→ **GIVEN TASK**
In the data, extract each line that holds the string "from".

— Begin STORED DATA —

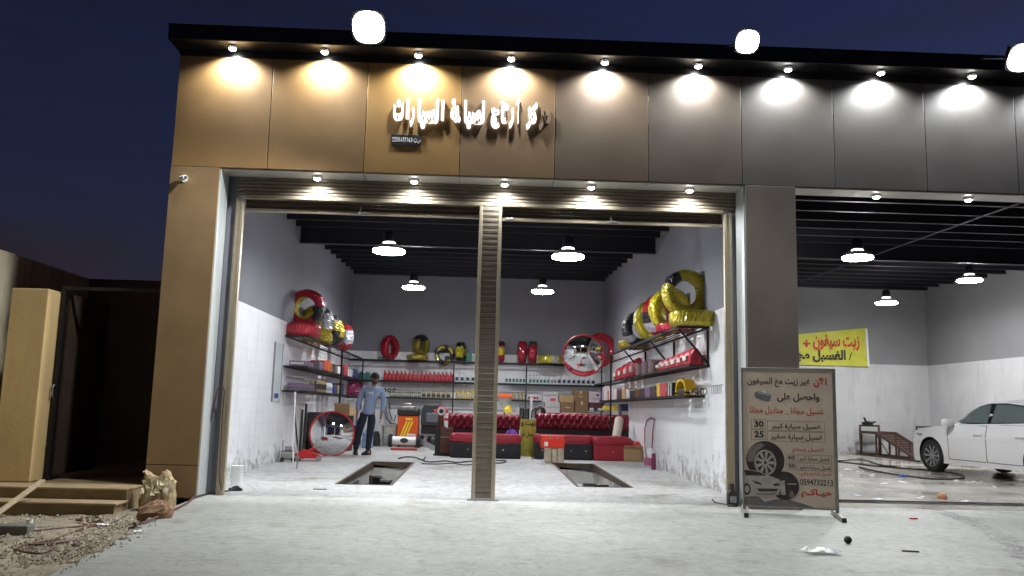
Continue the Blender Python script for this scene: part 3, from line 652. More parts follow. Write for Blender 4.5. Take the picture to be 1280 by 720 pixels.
tag(t, 'brown lump of broken masonry in front of the torn sack', 'rock')
# metal block, white cup, scraps, hoses at the left
p = onfloor(14, 668)
t = MB().box(-.35, .17, -.09, .09, 0, .09).box(-.35, .19, -.1, .1, .091, .105).build('metal_block', mat('block_grey', (.12, .12, .11), .6, .4, .3, 10), None, (p.x, p.y, .0), .15, bevel=.008) if False else MB().box(-.35, .17, -.09, .09, 0, .09).build('metal_block', mat('block_grey', (.12, .12, .11), .6, .4, .3, 10), None, (p.x, p.y, DIRT), (0, 0, .12), bevel=.012)
tag(t, 'grey metal block lying on the dirt at the left edge', 'block')
p = onfloor(36, 659)
t = thing('plastic_cup', 'short white plastic cup standing on the dirt by the grey block', 'cup', p)
MB().lathe([(.026, 0), (.033, .075), (.036, .077), (.036, .08), (.031, .079), (.024, .005), (0, .005)], 14).build('cup_body', pvc_white, t, smooth=True)
random.seed(21)
def scrap(px, py, s, label, m=None, seed=0):
    random.seed(seed); p = onfloor(px, py); R = []
    for j in range(5): R.append([((i-2)*s*.5+random.uniform(-.2, .2)*s, (j-2)*s*.4+random.uniform(-.2, .2)*s, .012+random.uniform(0, .35)*s) for i in range(6)])
    o = MB().grid(R).build('paper_scrap', m or pvc_white, None, p); tag(o, label, 'litter')
scrap(126, 658, .05, 'crumpled white paper scrap on the dirt between the hoses', None, 1); scrap(162, 656, .045, 'crumpled white paper scrap on the dirt below the rock', None, 2); scrap(172, 666, .03, 'tiny white paper scrap at the edge of the concrete slab', None, 3)
film = mat('film_clear', (.7, .72, .74), .2, 0, .1, 20, alpha=.75)
scrap(1022, 692, .11, 'crumpled clear plastic film lying on the concrete in front of the sign', film, 4)
def hose(name, label, cat, pix, r, m, z=None, closed=False):
    pts = []
    for q in pix:
        p = onfloor(q[0], q[1]); pts.append(p+Vector((0, 0, r+.004+(q[2] if len(q) > 2 else 0))))
    # smooth with Catmull-Rom
    out = []; N = len(pts)
    for i in range(N-1):
        p0, p1, p2, p3 = pts[max(i-1, 0)], pts[i], pts[i+1], pts[min(i+2, N-1)]
        for k in range(6):
            t = k/6; out.append(.5*((2*p1)+(p2-p0)*t+(2*p0-5*p1+4*p2-p3)*t*t+(3*p1-p0-3*p2+p3)*t**3))
    out.append(pts[-1]); o = MB().tube(out, r, 6).build(name, m, smooth=True); return tag(o, label, cat)
hose_red = mat('hose_red', (.075, .028, .020), .6, 0, .25, 12)
hose('air_hose', 'thin red brown hose trailing in loops over the dirt to the left pillar', 'hose', [(20, 668), (60, 664), (100, 660), (130, 655), (95, 652), (118, 648), (126, 655), (100, 664), (66, 677), (30, 684), (22, 690), (50, 694), (66, 686), (60, 679), (35, 683), (60, 682), (85, 679), (108, 676), (112, 682), (95, 684), (100, 678), (140, 671), (180, 655), (215, 640), (234, 630), (243, 622)], .011, hose_red)
hose('air_hose', 'thin dark cable lying straight over the dirt past the white cup', 'hose', [(0, 661), (35, 662), (70, 659), (92, 655), (112, 658), (135, 657), (160, 645), (190, 627), (215, 624), (236, 624), (262, 618), (290, 614)], .009, mat('hose_dark', (.03, .018, .015), .6, 0, .25, 12))
# hose hanging by the left jamb
pts = [onfloor(243, 621)+Vector((0, -.02, .02))]
a = [(247, 600), (256, 560), (266, 510), (272, 487), (277, 482), (281, 488), (278, 520), (276, 560), (274, 600), (277, 612)]
pts += [at(x, y, 'Y', SY-.06) for x, y in a]
tag(MB().tube(pts, .008, 6).build('hanging_hose', hose_red, smooth=True), 'thin red brown hose hung in a loop beside the left doorway jamb', 'hose')
# forecourt bits
p = onfloor(1060, 680); t = thing('rubber_ball', 'small black ball lying on the concrete right of the sign', 'ball', p)
MB().lathe([(0, 0)]+[(.036*math.sin(PI*k/8), .036-.036*math.cos(PI*k/8)) for k in range(1, 8)]+[(0, .072)], 14).build('ball', rubber, t, smooth=True)
p = onfloor(1138, 690)
tag(MB().box(-.07, .07, -.012, .012, 0, .012).build('wood_sliver', wood_dk, None, p+Vector((0, 0, .002)), (0, 0, -.3), bevel=.003), 'thin dark wood sliver on the concrete in front of the wash bay', 'litter')
p = onfloor(1142, 649); tag(MB().box(-.045, .045, -.02, .02, 0, .015).build('red_wrapper', red_mat, None, p+Vector((0, 0, .002)), (0, 0, .2), bevel=.004), 'small red wrapper on the concrete before the drain', 'litter')
# bits at the left jamb inside the shop
p = onfloor(286, 610)
t = thing('plastic_bucket', 'small translucent white tub by the left jamb inside', 'tub', p+Vector((0, .35, 0)))
MB().loft([(0, .07, .07), (.26, .08, .08), (.27, .085, .085)], 16, 4).build('tub_body', pvc_white, t, smooth=True)
p = onfloor(290, 614); tag(lump('black_rag', rubber, [(0, .09, .05), (.03, .08, .05), (.055, .03, .02)], 9, .01, p+Vector((.03, .06, 0))), 'black oily rag on the floor at the left jamb', 'rag')
p = onfloor(322, 610)
p = onfloor(400, 612); tag(MB().box(-.09, .09, -.02, .02, 0, .012).build('metal_strip', steel, None, p+Vector((.0, .0, .002)), (0, 0, .05), bevel=.003), 'thin metal strip on the floor in front of the left pit', 'strip')
ords += ['thirteenth', 'fourteenth', 'fifteenth', 'sixteenth', 'seventeenth']
# ------------------------------------------------------------------ wrapped tyres
def wrapmat(name, c, metal=.3):
    return mat(name, c, .30, metal, .35, 14, .8, 30, coat=.5)
wred = wrapmat('wrap_red', (.36, .008, .022)); wyel = wrapmat('wrap_yellow', (.46, .38, .012)); wblk = wrapmat('wrap_black', (.012, .012, .016)); wclr = wrapmat('wrap_clear', (.50, .50, .40)); wgold = wrapmat('wrap_gold', (.30, .25, .03), .6); wsil = wrapmat('wrap_silver', (.5, .48, .55), .5)
def tyre(label, loc, rot, R=.33, wd=.23, hole=.54, main=wred, bands=(), group='tyres in coloured wrapping on the high shelves', inner=None):
    """standing on z = 0, axle along y; bands = (from, to, material) in degrees"""
    hole = min(hole, .54); wd *= 1.12
    t = thing('wrapped_tyre', label, 'tyre', loc, rot, group); N = 84; K = 18; r0 = R*hole; parts = {}
    def pt(u, k):
        a = 2*PI*u/N; tt = 2*PI*k/K; c, s = math.cos(tt), math.sin(tt)
        rr = (R+r0)/2+(R-r0)/2*math.copysign(abs(c)**.7, c); y = wd/2*math.copysign(abs(s)**.6, s)
        f = ((u*.5+k*.35) % 1)*.010+random.uniform(-.006, .006)
        return ((rr+f)*math.sin(a), y*(1+f*4), R+(rr+f)*math.cos(a))
    random.seed(len(label)); V = [[pt(u, k) for k in range(K)] for u in range(N)]
    for u in range(N):
        deg = (u+.5)*360/N; key = 'wrapping'; mm = main
        for q, (d0, d1, bm_) in enumerate(bands):
            if d0 <= deg < d1: key = 'wrap_band%d' % q; mm = bm_
        mb = parts.setdefault(key, (MB(), mm))[0]
        a, c = V[u], V[(u+1) % N]
        mb.add(a+c, [(k, (k+1) % K, K+(k+1) % K, K+k) for k in range(K)])
    for key, (mb, mm) in parts.items():
        nm = 'wrapping' if key == 'wrapping' else 'wrap_band'
        if inner and nm == 'wrapping':
            o = mb.build(nm, [mm, inner], t, merge=True)
            for f in o.data.polygons:
                c = f.center; r = math.hypot(c.x, c.z-R)
                if r < r0*1.12: f.material_index = 1
        else: mb.build(nm, mm, t, merge=True)
    return t
def flat(label, x, y, z, R=.33, wd=.2, **k):      # lying tyre: its base at z
    return tyre(label, (x, y+R, z+wd/2) , (PI/2, 0, 0), R, wd, **k)

# ------------------------------------------------------------------ shelving
shelf_m = mat('shelf_black', (.02, .02, .024), .5, .4, .2, 9)
mesh_m = mat('shelf_mesh', (.30, .30, .32), .5, .5, .1, 9)
SZ = {1: 2.44, 2: 1.86, 3: 1.40}
LSX, RSX, BSY = -3.30, 3.02, 23.95          # inner edges of the side and back shelves
LSY0, RSY0 = 16.25, 12.95
def shelf(label, seg, axis, z, depth_dir, group='black wall shelves'):
    """seg: (x0,x1,y0,y1) footprint: rim bars, mesh wires, brackets"""
    x0, x1, y0, y1 = seg; t = thing('wall_shelf', label, 'shelf', ((x0+x1)/2, (y0+y1)/2, z), group=group)
    for a in (((x0, y0), (x1, y0)), ((x0, y1), (x1, y1))): wb(MB().box(a[0][0], a[1][0], a[0][1]-.014, a[0][1]+.014, z-.035, z), 'rim_bar', shelf_m, t)
    for a in (x0, x1): wb(MB().box(a-.014, a+.014, y0+.015, y1-.015, z-.035, z), 'rim_bar', shelf_m, t)
    wires = MB()
    if axis == 'y':
        n = int((x1-x0)/.09)
        for i in range(1, n): xx = x0+(x1-x0)*i/n; wires.box(xx-.012, xx+.012, y0, y1, z-.012, z-.004)
    else:
        n = int((y1-y0)/.09)
        for i in range(1, n): yy = y0+(y1-y0)*i/n; wires.box(x0, x1, yy-.012, yy+.012, z-.012, z-.004)
    wb(wires, 'deck_strip', shelf_m, t)
    return t
NM = {1: 'top', 2: 'middle', 3: 'lower'}
for k in (1, 2, 3):
    shelf('%s black metal shelf along the left wall' % NM[k], (LX+.01, LSX, LSY0, BSY-.02), 'y', SZ[k], 1)
    shelf('%s black metal shelf along the right wall' % NM[k], (RSX if k == 1 else 3.19, RX-.01, RSY0 if k < 3 else RSY0+.3, BSY-.02), 'y', SZ[k]+(.04 if k == 1 else .03), 1)
    shelf('%s black metal shelf along the back wall' % NM[k], (LX+.02, RX-.02, BSY+.005, BY-.01), 'x', SZ[k], 1)
# brackets of the top right shelf
for yy, lab in ((12.98, 'nearest'), (15.3, 'second'), (18.0, 'third')):
    t = thing('shelf_bracket', 'black triangular bracket under the top right shelf, %s to the doorway' % lab, 'bracket', (RX-.03, yy, 1.9), group='brackets under the top right shelf')
    wb(MB().cyl((RX-.02, yy+.04, 1.92), (RSX+.02, yy+.04, 2.43), .018, 6), 'strut', shelf_m, t); wb(MB().box(RX-.03, RX-.005, yy+.02, yy+.06, 1.86, 2.43), 'upright', shelf_m, t)
def post(x, y, label, z1=2.43): tag(MB().box(x-.018, x+.018, y-.018, y+.018, flz(y), z1).build('shelf_post', shelf_m), label, 'post', 'shelf posts')
post(LSX+.035, 20.0, 'black shelf post on the left above the cardboard box'); post(RSX-.035, 19.6, 'black shelf post on the right beside the sofa end')
for px, lab in ((453, 'black back shelf post behind the man'), (567, 'black back shelf post beside the dark grey machine'), (658, 'black back shelf post above the yellow banner'), (752, 'black back shelf post next to the hanging mirror')):
    post(at(px, 470, 'Y', BSY-.04).x, BSY-.04, lab)

# ------------------------------------------------------------------ tyres on the shelves
zt = SZ[1]+.01
S = PI/2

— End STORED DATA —

→ **COMPLETE ANSWER**
Continue the Blender Python script for this scene: part 3, from line 652. More parts follow. Write for Blender 4.5. Take the picture to be 1280 by 720 pixels.
    """standing on z = 0, axle along y; bands = (from, to, material) in degrees"""